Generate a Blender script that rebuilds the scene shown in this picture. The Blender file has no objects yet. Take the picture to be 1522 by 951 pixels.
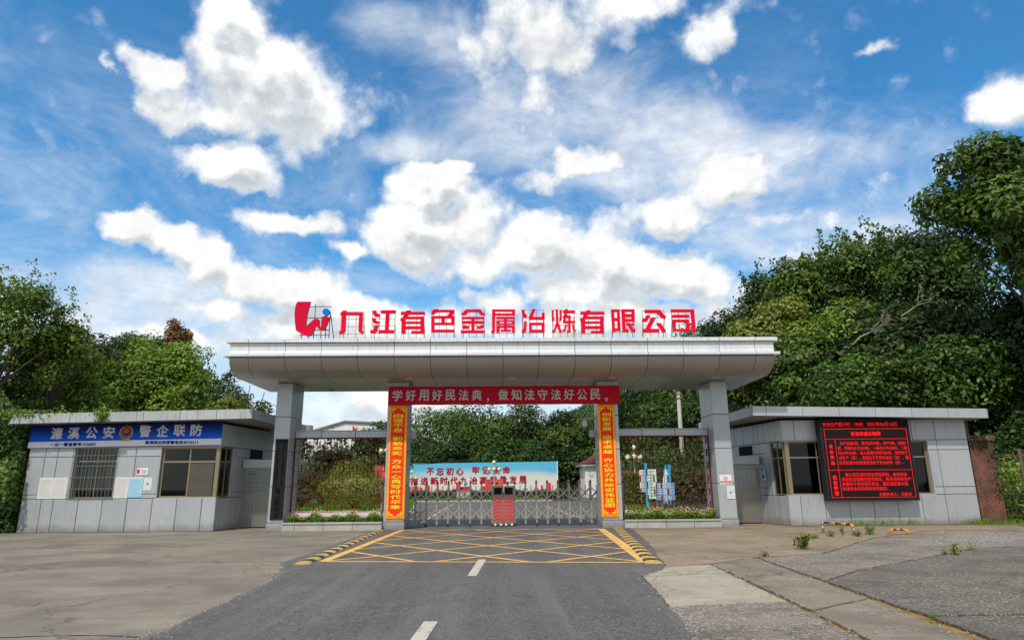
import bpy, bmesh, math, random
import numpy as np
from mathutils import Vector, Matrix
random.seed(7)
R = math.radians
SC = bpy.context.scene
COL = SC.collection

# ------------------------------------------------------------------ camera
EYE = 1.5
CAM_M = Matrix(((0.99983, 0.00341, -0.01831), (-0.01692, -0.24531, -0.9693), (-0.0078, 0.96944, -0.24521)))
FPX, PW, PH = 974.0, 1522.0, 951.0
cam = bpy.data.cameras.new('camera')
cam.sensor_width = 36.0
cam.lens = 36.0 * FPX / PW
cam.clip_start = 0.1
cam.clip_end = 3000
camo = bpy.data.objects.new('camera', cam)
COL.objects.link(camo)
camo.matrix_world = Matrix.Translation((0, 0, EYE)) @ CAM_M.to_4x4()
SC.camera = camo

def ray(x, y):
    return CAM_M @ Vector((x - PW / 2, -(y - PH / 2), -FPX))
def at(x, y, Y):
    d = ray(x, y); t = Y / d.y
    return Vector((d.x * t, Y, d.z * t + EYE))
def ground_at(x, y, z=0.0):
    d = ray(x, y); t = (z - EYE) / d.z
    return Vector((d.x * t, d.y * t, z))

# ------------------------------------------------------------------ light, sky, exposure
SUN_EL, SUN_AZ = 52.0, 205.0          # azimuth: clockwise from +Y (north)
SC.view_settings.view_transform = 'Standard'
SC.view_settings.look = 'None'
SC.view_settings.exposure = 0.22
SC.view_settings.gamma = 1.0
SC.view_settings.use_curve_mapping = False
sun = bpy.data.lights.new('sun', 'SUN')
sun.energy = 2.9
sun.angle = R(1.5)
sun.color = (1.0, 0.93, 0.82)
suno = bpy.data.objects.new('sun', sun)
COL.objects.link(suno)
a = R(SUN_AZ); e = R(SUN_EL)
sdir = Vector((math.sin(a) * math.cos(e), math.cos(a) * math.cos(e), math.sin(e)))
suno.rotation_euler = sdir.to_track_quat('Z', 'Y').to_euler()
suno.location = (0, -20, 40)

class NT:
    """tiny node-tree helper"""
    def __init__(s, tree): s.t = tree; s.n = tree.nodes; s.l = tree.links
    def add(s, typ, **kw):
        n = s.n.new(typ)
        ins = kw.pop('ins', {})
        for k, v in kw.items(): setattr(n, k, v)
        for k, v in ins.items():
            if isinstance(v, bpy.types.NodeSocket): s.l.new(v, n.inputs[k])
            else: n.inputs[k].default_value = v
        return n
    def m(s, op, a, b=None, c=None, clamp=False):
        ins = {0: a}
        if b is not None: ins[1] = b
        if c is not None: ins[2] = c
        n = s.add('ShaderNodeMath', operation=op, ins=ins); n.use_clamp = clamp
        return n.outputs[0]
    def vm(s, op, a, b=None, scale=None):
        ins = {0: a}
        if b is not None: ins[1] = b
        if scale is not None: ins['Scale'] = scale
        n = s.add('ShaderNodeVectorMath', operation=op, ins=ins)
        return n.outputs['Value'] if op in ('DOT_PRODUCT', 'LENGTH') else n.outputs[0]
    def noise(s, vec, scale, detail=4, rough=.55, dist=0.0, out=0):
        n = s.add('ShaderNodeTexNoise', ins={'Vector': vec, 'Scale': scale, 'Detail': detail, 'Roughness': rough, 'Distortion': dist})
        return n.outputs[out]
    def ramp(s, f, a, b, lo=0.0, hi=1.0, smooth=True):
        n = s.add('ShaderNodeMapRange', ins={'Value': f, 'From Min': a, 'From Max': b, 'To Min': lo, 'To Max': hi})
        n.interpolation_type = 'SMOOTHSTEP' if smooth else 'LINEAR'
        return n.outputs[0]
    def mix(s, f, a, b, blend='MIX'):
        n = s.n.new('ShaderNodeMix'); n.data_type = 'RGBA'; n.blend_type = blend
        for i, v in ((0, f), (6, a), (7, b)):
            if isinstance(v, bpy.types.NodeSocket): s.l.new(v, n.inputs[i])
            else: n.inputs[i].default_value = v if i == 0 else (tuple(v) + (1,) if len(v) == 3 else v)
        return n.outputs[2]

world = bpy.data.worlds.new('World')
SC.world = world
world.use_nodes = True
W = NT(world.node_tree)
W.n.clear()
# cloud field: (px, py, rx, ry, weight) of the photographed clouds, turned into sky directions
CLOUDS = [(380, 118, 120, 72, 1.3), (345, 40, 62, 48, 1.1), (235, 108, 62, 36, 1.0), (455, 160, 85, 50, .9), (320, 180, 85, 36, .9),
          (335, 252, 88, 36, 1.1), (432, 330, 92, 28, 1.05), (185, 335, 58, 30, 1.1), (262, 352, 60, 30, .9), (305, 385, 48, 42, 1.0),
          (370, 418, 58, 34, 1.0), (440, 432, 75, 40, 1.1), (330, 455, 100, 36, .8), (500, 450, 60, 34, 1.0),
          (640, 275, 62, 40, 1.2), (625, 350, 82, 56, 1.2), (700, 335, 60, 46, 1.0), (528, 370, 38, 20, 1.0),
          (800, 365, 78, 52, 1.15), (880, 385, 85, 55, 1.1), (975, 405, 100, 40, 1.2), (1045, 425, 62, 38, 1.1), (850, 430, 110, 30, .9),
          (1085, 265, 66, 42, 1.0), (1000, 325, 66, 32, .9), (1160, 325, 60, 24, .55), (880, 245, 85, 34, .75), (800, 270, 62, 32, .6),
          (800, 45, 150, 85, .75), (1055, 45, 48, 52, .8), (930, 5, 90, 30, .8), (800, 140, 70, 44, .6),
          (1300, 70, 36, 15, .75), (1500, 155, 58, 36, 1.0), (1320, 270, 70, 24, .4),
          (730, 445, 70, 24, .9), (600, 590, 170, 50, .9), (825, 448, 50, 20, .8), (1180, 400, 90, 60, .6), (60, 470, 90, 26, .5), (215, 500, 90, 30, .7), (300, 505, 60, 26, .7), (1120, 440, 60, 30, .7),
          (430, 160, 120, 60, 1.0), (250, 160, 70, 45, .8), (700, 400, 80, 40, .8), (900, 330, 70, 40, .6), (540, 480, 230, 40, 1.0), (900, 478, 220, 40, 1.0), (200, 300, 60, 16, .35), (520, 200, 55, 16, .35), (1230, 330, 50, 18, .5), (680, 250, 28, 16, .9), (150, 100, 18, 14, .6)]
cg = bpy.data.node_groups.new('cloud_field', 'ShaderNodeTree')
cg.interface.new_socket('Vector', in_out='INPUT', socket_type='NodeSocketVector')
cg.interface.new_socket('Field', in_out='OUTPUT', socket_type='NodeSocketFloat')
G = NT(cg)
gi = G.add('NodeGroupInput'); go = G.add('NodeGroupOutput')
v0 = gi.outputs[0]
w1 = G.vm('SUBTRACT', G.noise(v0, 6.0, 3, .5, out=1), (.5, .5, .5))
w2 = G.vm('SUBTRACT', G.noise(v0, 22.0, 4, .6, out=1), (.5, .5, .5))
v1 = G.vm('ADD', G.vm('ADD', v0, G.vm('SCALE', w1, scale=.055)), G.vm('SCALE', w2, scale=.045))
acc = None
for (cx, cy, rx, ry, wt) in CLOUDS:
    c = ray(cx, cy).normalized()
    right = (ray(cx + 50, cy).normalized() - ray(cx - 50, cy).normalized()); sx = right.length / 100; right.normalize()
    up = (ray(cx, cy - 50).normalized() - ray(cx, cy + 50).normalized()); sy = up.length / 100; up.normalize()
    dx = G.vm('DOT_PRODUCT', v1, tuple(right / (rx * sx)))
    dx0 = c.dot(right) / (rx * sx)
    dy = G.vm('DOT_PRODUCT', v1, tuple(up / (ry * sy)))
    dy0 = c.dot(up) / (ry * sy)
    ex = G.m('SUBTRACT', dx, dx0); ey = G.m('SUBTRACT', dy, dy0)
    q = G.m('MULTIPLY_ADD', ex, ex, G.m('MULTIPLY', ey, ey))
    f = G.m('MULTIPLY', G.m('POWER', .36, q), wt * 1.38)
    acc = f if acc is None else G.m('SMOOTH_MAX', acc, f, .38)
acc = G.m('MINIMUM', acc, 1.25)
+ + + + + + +
◆ EXERCISE DETAILS:
Every line from the top of the material above through the line with "suno.location = (0, -20, 40)" should be duplicated exactly, please; leave out the pictures.

◆ ANSWER TO THIS EXERCISE:
Generate a Blender script that rebuilds the scene shown in this picture. The Blender file has no objects yet. Take the picture to be 1522 by 951 pixels.
import bpy, bmesh, math, random
import numpy as np
from mathutils import Vector, Matrix
random.seed(7)
R = math.radians
SC = bpy.context.scene
COL = SC.collection

# ------------------------------------------------------------------ camera
EYE = 1.5
CAM_M = Matrix(((0.99983, 0.00341, -0.01831), (-0.01692, -0.24531, -0.9693), (-0.0078, 0.96944, -0.24521)))
FPX, PW, PH = 974.0, 1522.0, 951.0
cam = bpy.data.cameras.new('camera')
cam.sensor_width = 36.0
cam.lens = 36.0 * FPX / PW
cam.clip_start = 0.1
cam.clip_end = 3000
camo = bpy.data.objects.new('camera', cam)
COL.objects.link(camo)
camo.matrix_world = Matrix.Translation((0, 0, EYE)) @ CAM_M.to_4x4()
SC.camera = camo

def ray(x, y):
    return CAM_M @ Vector((x - PW / 2, -(y - PH / 2), -FPX))
def at(x, y, Y):
    d = ray(x, y); t = Y / d.y
    return Vector((d.x * t, Y, d.z * t + EYE))
def ground_at(x, y, z=0.0):
    d = ray(x, y); t = (z - EYE) / d.z
    return Vector((d.x * t, d.y * t, z))

# ------------------------------------------------------------------ light, sky, exposure
SUN_EL, SUN_AZ = 52.0, 205.0          # azimuth: clockwise from +Y (north)
SC.view_settings.view_transform = 'Standard'
SC.view_settings.look = 'None'
SC.view_settings.exposure = 0.22
SC.view_settings.gamma = 1.0
SC.view_settings.use_curve_mapping = False
sun = bpy.data.lights.new('sun', 'SUN')
sun.energy = 2.9
sun.angle = R(1.5)
sun.color = (1.0, 0.93, 0.82)
suno = bpy.data.objects.new('sun', sun)
COL.objects.link(suno)
a = R(SUN_AZ); e = R(SUN_EL)
sdir = Vector((math.sin(a) * math.cos(e), math.cos(a) * math.cos(e), math.sin(e)))
suno.rotation_euler = sdir.to_track_quat('Z', 'Y').to_euler()
suno.location = (0, -20, 40)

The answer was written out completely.